Design And Performance Study Of Multi-vehicle Continuous Traction Device For Mine Locomotive

Traction gearboxes applied to mine locomotives are without differentials. And the curve line negotiating capacity is poor, which will speed up wheel-rail wear and power consumption, or even lead to derailment accidents. In order to improve the traction and steering performance of mine locomotives, the multi-vehicle continuous traction device was proposed to realize the multi-vehicle traction of mine locomotives. Dynamics performance of its transmission mechanism was analyzed. And the finite element analysis was used to analyze contact strength and vibration characteristics of spiral bevel gears of the penetrable final drive.Based on the working principle of tandem axles, a structural scheme was selected for the multi-vehicle continuous traction device. And the design of its main components, the penetrable final drive and the differential, was conducted. According to the working principle of the multi-vehicle traction device, the theoretical analysis on its kinematic and dynamic characteristics was conducted.
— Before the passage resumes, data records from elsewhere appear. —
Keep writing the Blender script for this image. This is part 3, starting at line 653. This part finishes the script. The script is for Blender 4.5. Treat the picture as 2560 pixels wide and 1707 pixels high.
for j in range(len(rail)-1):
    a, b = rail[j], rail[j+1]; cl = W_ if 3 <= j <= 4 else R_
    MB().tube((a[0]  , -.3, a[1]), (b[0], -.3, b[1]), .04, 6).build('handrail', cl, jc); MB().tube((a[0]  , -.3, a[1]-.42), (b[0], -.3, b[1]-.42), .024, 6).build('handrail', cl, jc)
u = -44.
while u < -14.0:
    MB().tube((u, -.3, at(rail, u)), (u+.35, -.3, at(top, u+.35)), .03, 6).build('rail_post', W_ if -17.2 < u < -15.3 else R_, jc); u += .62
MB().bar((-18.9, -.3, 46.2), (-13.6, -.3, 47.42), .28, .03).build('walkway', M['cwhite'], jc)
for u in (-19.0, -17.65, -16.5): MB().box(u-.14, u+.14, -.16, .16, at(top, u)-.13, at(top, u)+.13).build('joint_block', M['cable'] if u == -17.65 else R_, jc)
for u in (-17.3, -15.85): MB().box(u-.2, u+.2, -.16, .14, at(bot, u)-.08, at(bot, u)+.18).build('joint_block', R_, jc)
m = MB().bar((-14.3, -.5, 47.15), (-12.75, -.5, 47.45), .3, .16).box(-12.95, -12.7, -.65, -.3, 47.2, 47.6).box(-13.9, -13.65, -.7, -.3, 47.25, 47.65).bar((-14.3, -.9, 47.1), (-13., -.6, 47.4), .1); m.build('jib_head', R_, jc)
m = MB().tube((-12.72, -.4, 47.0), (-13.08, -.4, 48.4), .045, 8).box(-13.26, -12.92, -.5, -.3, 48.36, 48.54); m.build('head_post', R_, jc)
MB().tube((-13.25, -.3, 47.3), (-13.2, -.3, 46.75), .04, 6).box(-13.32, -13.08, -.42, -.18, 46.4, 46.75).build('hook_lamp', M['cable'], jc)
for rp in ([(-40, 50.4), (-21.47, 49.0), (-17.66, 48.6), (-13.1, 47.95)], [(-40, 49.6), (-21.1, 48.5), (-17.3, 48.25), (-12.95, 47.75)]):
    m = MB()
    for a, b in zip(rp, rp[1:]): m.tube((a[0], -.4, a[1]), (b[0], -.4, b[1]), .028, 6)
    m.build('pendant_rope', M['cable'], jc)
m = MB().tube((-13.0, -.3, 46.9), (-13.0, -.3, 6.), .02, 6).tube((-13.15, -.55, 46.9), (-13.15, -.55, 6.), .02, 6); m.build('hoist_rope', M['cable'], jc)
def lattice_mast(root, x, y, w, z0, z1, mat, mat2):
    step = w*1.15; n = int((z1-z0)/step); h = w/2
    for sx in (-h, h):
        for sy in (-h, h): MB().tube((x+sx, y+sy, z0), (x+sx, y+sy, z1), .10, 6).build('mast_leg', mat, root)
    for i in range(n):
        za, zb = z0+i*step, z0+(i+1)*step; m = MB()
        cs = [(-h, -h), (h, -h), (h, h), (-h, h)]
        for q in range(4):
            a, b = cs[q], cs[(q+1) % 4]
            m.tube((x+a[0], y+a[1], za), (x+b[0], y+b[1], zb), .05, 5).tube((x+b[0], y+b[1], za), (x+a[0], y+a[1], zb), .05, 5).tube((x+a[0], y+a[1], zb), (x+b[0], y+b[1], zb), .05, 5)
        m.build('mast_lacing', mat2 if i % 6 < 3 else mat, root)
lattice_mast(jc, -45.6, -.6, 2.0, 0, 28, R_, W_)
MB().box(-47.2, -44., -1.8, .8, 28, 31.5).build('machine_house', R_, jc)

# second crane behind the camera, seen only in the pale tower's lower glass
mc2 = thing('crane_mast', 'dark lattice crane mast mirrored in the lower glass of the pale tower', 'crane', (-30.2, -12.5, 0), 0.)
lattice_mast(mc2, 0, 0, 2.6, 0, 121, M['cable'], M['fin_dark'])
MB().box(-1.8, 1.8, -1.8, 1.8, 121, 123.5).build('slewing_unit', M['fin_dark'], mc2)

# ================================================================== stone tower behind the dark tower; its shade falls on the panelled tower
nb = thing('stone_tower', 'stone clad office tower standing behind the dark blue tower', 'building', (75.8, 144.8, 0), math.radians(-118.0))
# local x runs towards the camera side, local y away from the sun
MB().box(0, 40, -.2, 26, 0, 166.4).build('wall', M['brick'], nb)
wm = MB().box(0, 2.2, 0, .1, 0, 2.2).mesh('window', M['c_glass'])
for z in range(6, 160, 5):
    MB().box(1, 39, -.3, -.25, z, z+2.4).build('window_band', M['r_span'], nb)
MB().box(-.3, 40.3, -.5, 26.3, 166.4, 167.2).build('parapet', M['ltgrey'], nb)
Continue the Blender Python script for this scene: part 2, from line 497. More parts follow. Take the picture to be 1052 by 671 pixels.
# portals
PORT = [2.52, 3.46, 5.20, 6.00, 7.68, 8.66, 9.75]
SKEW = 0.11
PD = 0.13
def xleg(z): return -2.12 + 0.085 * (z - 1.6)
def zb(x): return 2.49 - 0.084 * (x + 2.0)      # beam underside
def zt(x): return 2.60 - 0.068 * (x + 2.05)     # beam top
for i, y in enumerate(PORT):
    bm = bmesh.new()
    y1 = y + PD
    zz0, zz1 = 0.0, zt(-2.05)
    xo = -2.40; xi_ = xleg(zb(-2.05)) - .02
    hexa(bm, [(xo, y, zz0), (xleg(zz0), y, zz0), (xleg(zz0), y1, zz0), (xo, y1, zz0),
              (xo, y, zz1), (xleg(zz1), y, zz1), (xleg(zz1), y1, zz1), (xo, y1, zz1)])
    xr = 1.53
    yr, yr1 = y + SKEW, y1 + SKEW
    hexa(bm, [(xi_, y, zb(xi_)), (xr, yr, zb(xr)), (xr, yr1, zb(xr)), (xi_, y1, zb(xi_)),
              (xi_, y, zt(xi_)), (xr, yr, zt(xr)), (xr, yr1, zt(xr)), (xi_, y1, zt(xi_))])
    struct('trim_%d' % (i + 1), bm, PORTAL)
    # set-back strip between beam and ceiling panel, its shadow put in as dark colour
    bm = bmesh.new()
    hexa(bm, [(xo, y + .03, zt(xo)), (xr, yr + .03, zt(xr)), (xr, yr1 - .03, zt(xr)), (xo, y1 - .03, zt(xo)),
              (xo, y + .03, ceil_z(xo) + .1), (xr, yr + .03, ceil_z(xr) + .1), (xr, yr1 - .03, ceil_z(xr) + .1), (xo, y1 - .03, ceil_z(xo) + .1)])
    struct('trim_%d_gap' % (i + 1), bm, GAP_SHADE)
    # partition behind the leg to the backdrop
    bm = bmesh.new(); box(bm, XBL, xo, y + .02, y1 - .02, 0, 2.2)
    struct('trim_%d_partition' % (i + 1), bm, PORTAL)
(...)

The three-dimensional assembly model of the multi-vehicle continuous traction device was established in CATIA. The virtual prototype model of its transmission mechanism, with the help of Sim Designer and ADAMS, was established. According to the actual conditions, a dynamics simulation was conducted under straight driving and turning driving. Then the simulation parameters, including angular velocity, meshing force and torque, were obtained and were consistent with the theoretical value, which verified the correctness and feasibility of the virtual prototype model.ANSYS Workbench was adopted to conduct contact analysis and modal analysis for spiral bevel gears of the penetrable final drive. Their stress distribution, strain distribution and stress concentration area were obtained, which proved the reliability of this method. Their natural frequencies and vibration modes, at the same time, were obtained, which proved that the rotation could not cause the resonance of spiral bevel gears under normal conditions. Meanwhile, the weaknesses of gear vibration were intuitively discovered. These simulation results provided the reliable theoretic support for structure design, model optimization and damping vibration of spiral bevel gears of the penetrable final drive.